**DATASET SECTION:**
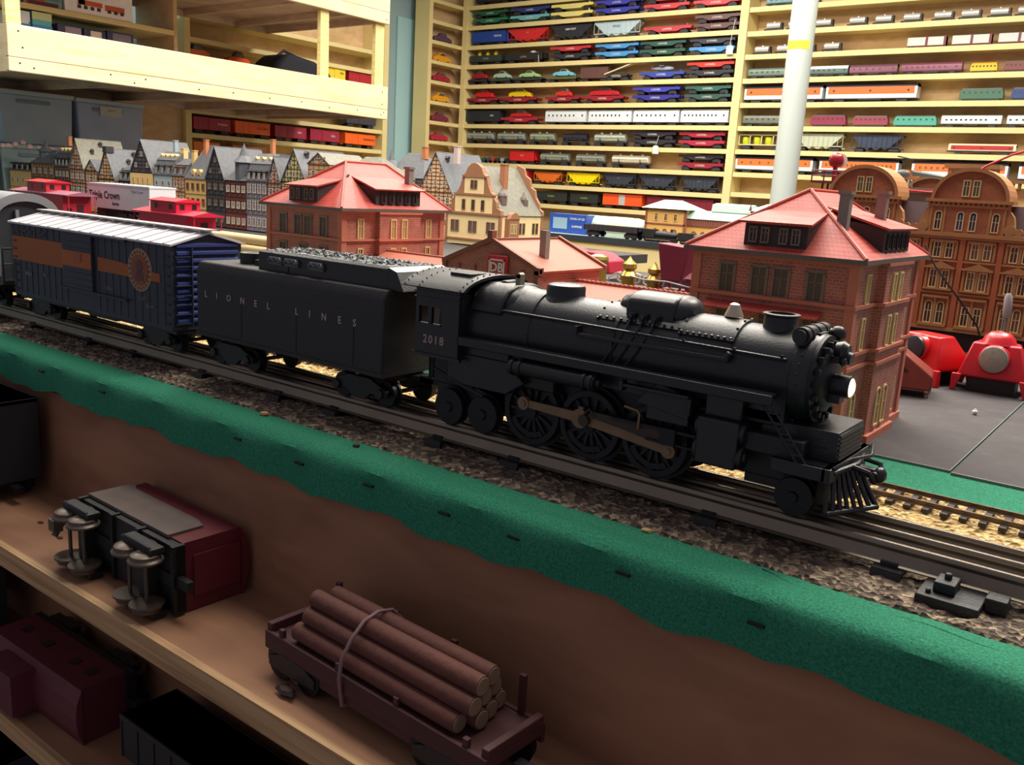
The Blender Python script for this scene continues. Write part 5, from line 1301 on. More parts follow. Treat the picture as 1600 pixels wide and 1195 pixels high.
hopper('bright red open hopper car' + SR % r, (204, 44, 48), 29.6, at(z, -342.6, -313.0), 'LV', (230, 150, 140))
hopper('black hopper car with large white letters' + SR % r, (44, 46, 54), 28.4, at(z, -312.3, -283.9), 'N&W RWY', h=8.2, cover=True)
hopper('pale grey hopper car' + SR % r, (176, 196, 204), 29.3, at(z, -283.3, -254.0), 'BRIGGS', (130, 140, 150), h=8.2, cover=True)
flat_car('single red flat car between grey hopper and brown pair' + SR % r, (184, 60, 72), 27.9, at(z, -252.2, -224.3))
pair(r, z, -223.4, -198.4, BRW, BRW, ('brown', 'brown', 'at far right'))
r, z = 'third', 83.3
t = gondola('dark green gondola under three yellow drums' + SR % r, (48, 60, 56), 26, at(z, -370.6, -344.7), 'LIONEL', (150, 160, 150))
for k, nm in enumerate(('left', 'middle', 'right')):
    b = MB(); b.lathe([(0, 1.2), (.1, 1.3), (1.5, 1.3), (1.7, .9), (2.3, .8)], (0, 0, 0), (0, 0, 1), 14)
    tag(b.build('yellow_canister', C(226, 196, 40), None, (-364.8 + k * 6.2, YS, z + 5.75)), '%s of three yellow canisters riding on the dark green gondola' % nm, 'canister')
gondola('black gondola with yellow letters beside the yellow drums' + SR % r, (40, 40, 44), 28.4, at(z, -344.0, -315.4), 'LIONEL', (170, 156, 110))
b = MB(); b.ball((0, 0, 1), 1.5, 10, sx=1.3, sz=.7); b.tube([(1.4, 0, 1.1), (4, -.6, .8), (6, -3.2, -1.5), (6.6, -3.4, -5.2)], .14, 6)
tag(b.build('crumpled_cloth', WHITE, None, (-325, YS, z + 5.55)), 'crumpled white cloth with string on the black gondola', 'cloth')
pair(r, z, -311.4, -283.6, (190, 50, 60), DK, ('red', 'black', 'beside gondola'))
pair(r, z, -281.4, -254.0, LBL, LBL, ('sky blue', 'sky blue', 'mid row'))
pair(r, z, -253.5, -226.5, DGR, DGR, ('dark green', 'dark green', 'mid row'))
pair(r, z, -225.0, -199.8, (50, 52, 66), LBL, ('black', 'sky blue', 'at far right'))
def tagcard(label, x, z, dz):
    t = thing('price_tag', label, 'tag', (x, 429.0, z))
    b = MB(); b.tube([(0, 0, 0), (-.6, -.3, -dz * .5), (-1.4, -.2, -dz)], .12, 5); b.build('string', WHITE, t)
    b = MB(); b.prism([(-3.0, -dz - 4.2), (.6, -dz - 4.2), (.6, -dz - .8), (-.2, -dz), (-2.4, -dz), (-3.0, -dz - .8)], -.35, -.2, 'y'); b.build('card', WHITE, t, smooth=False)
tagcard('white tag hanging by string below the upper right flat cars', -200, 99, 12); tagcard('white tag hanging by string from the black flat cars', -236, 44, 5)
r, z = 'fourth', 72.1
def loaded(row, z, x0, x1, fcol, label, desc, col, L_, h, top=None):
    gondola(label + SR % row, fcol, x1 - x0, at(z, x0, x1), h=3.2)
    toy_auto(desc, col, ((x0 + x1) / 2, YS, z + 3.35), L_, h, top=top)
loaded(r, z, -371.2, -355.6, (52, 46, 50), 'short black flat car under a dark red automobile', 'dark red toy automobile at the left end of the fourth shelf', (156, 34, 48), 12, 5)
loaded(r, z, -354.8, -338.1, (60, 70, 60), 'short black flat car under a pale green automobile', 'pale grey green toy automobile riding on a black flat car', (170, 196, 176), 12, 4.6, (214, 220, 214))
loaded(r, z, -337.4, -315.2, (50, 52, 54), 'black flat car under a lime white automobile', 'light lime toy automobile with white top on a flat car', (164, 206, 140), 14, 4.2, (214, 226, 206))
loaded(r, z, -313.2, -291.5, (96, 96, 60), 'olive flat car under a sky blue automobile', 'sky blue and white toy automobile on the olive flat car', (120, 190, 210), 14, 4.4, (222, 232, 232))
t = box_sh('brown short cabin car' + SR % r, (98, 68, 64), 18.5, at(z, -290.2, -271.5), name='cabin_car', cat='cabin car', h=8)
flat_car('low black flat car under a leaning beige plank' + SR % r, (60, 54, 54), 14, at(z, -273.5, -259.5), 'LIONEL')
b = MB(); b.box(-11.5, 11.5, -1.5, 1.5, -.3, .3)
tag(b.build('wooden_plank', PINEH, None, (-262.8, YS - 2.2, z + 7.1), rot=(0, -.3, 0), smooth=False), 'beige plank leaning over a black flat car, fourth shelf', 'plank')
flat_car('blue flat car carrying a grey aeroplane' + SR % r, (54, 72, 160), 27.2, at(z, -253.0, -225.8))
t = thing('toy_aeroplane', 'small grey toy aeroplane riding on the blue flat car', 'toy aeroplane', (-240, YS, z + 4.2))
b = MB(); b.lathe([(-7, .3), (-4, .8), (0, 1.3), (4, 1.2), (6, .5)], (0, 0, 2.0), (1, 0, 0), 12); b.build('fuselage', C(170, 176, 186), t); b = MB(); b.box(-1, 1.6, -2.8, 2.8, 2.9, 3.1); b.build('wing', C(150, 158, 170), t, smooth=False); b = MB(); b.box(-3, 3, -.4, .4, 0, 1.2); b.build('cradle', TRK, t, smooth=False); b = MB(); b.prism([(-7, 2), (-6, 2), (-6.6, 3.6), (-7.2, 3.6)], -.1, .1, 'y'); b.build('tail', C(120, 126, 140), t, smooth=False)
pair(r, z, -225.4, -199.0, (206, 52, 46), DK, ('red', 'black', 'at far right'))
r, z = 'fifth', 60.6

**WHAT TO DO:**
Write out every line above exactly as it is, leaving out the pictures.

**RESULT FOR THIS TASK:**
The Blender Python script for this scene continues. Write part 5, from line 1301 on. More parts follow. Treat the picture as 1600 pixels wide and 1195 pixels high.
hopper('bright red open hopper car' + SR % r, (204, 44, 48), 29.6, at(z, -342.6, -313.0), 'LV', (230, 150, 140))
hopper('black hopper car with large white letters' + SR % r, (44, 46, 54), 28.4, at(z, -312.3, -283.9), 'N&W RWY', h=8.2, cover=True)
hopper('pale grey hopper car' + SR % r, (176, 196, 204), 29.3, at(z, -283.3, -254.0), 'BRIGGS', (130, 140, 150), h=8.2, cover=True)
flat_car('single red flat car between grey hopper and brown pair' + SR % r, (184, 60, 72), 27.9, at(z, -252.2, -224.3))
pair(r, z, -223.4, -198.4, BRW, BRW, ('brown', 'brown', 'at far right'))
r, z = 'third', 83.3
t = gondola('dark green gondola under three yellow drums' + SR % r, (48, 60, 56), 26, at(z, -370.6, -344.7), 'LIONEL', (150, 160, 150))
for k, nm in enumerate(('left', 'middle', 'right')):
    b = MB(); b.lathe([(0, 1.2), (.1, 1.3), (1.5, 1.3), (1.7, .9), (2.3, .8)], (0, 0, 0), (0, 0, 1), 14)
    tag(b.build('yellow_canister', C(226, 196, 40), None, (-364.8 + k * 6.2, YS, z + 5.75)), '%s of three yellow canisters riding on the dark green gondola' % nm, 'canister')
gondola('black gondola with yellow letters beside the yellow drums' + SR % r, (40, 40, 44), 28.4, at(z, -344.0, -315.4), 'LIONEL', (170, 156, 110))
b = MB(); b.ball((0, 0, 1), 1.5, 10, sx=1.3, sz=.7); b.tube([(1.4, 0, 1.1), (4, -.6, .8), (6, -3.2, -1.5), (6.6, -3.4, -5.2)], .14, 6)
tag(b.build('crumpled_cloth', WHITE, None, (-325, YS, z + 5.55)), 'crumpled white cloth with string on the black gondola', 'cloth')
pair(r, z, -311.4, -283.6, (190, 50, 60), DK, ('red', 'black', 'beside gondola'))
pair(r, z, -281.4, -254.0, LBL, LBL, ('sky blue', 'sky blue', 'mid row'))
pair(r, z, -253.5, -226.5, DGR, DGR, ('dark green', 'dark green', 'mid row'))
pair(r, z, -225.0, -199.8, (50, 52, 66), LBL, ('black', 'sky blue', 'at far right'))
def tagcard(label, x, z, dz):
    t = thing('price_tag', label, 'tag', (x, 429.0, z))
    b = MB(); b.tube([(0, 0, 0), (-.6, -.3, -dz * .5), (-1.4, -.2, -dz)], .12, 5); b.build('string', WHITE, t)
    b = MB(); b.prism([(-3.0, -dz - 4.2), (.6, -dz - 4.2), (.6, -dz - .8), (-.2, -dz), (-2.4, -dz), (-3.0, -dz - .8)], -.35, -.2, 'y'); b.build('card', WHITE, t, smooth=False)
tagcard('white tag hanging by string below the upper right flat cars', -200, 99, 12); tagcard('white tag hanging by string from the black flat cars', -236, 44, 5)
r, z = 'fourth', 72.1
def loaded(row, z, x0, x1, fcol, label, desc, col, L_, h, top=None):
    gondola(label + SR % row, fcol, x1 - x0, at(z, x0, x1), h=3.2)
    toy_auto(desc, col, ((x0 + x1) / 2, YS, z + 3.35), L_, h, top=top)
loaded(r, z, -371.2, -355.6, (52, 46, 50), 'short black flat car under a dark red automobile', 'dark red toy automobile at the left end of the fourth shelf', (156, 34, 48), 12, 5)
loaded(r, z, -354.8, -338.1, (60, 70, 60), 'short black flat car under a pale green automobile', 'pale grey green toy automobile riding on a black flat car', (170, 196, 176), 12, 4.6, (214, 220, 214))
loaded(r, z, -337.4, -315.2, (50, 52, 54), 'black flat car under a lime white automobile', 'light lime toy automobile with white top on a flat car', (164, 206, 140), 14, 4.2, (214, 226, 206))
loaded(r, z, -313.2, -291.5, (96, 96, 60), 'olive flat car under a sky blue automobile', 'sky blue and white toy automobile on the olive flat car', (120, 190, 210), 14, 4.4, (222, 232, 232))
t = box_sh('brown short cabin car' + SR % r, (98, 68, 64), 18.5, at(z, -290.2, -271.5), name='cabin_car', cat='cabin car', h=8)
flat_car('low black flat car under a leaning beige plank' + SR % r, (60, 54, 54), 14, at(z, -273.5, -259.5), 'LIONEL')
b = MB(); b.box(-11.5, 11.5, -1.5, 1.5, -.3, .3)
tag(b.build('wooden_plank', PINEH, None, (-262.8, YS - 2.2, z + 7.1), rot=(0, -.3, 0), smooth=False), 'beige plank leaning over a black flat car, fourth shelf', 'plank')
flat_car('blue flat car carrying a grey aeroplane' + SR % r, (54, 72, 160), 27.2, at(z, -253.0, -225.8))
t = thing('toy_aeroplane', 'small grey toy aeroplane riding on the blue flat car', 'toy aeroplane', (-240, YS, z + 4.2))
b = MB(); b.lathe([(-7, .3), (-4, .8), (0, 1.3), (4, 1.2), (6, .5)], (0, 0, 2.0), (1, 0, 0), 12); b.build('fuselage', C(170, 176, 186), t); b = MB(); b.box(-1, 1.6, -2.8, 2.8, 2.9, 3.1); b.build('wing', C(150, 158, 170), t, smooth=False); b = MB(); b.box(-3, 3, -.4, .4, 0, 1.2); b.build('cradle', TRK, t, smooth=False); b = MB(); b.prism([(-7, 2), (-6, 2), (-6.6, 3.6), (-7.2, 3.6)], -.1, .1, 'y'); b.build('tail', C(120, 126, 140), t, smooth=False)
pair(r, z, -225.4, -199.0, (206, 52, 46), DK, ('red', 'black', 'at far right'))
r, z = 'fifth', 60.6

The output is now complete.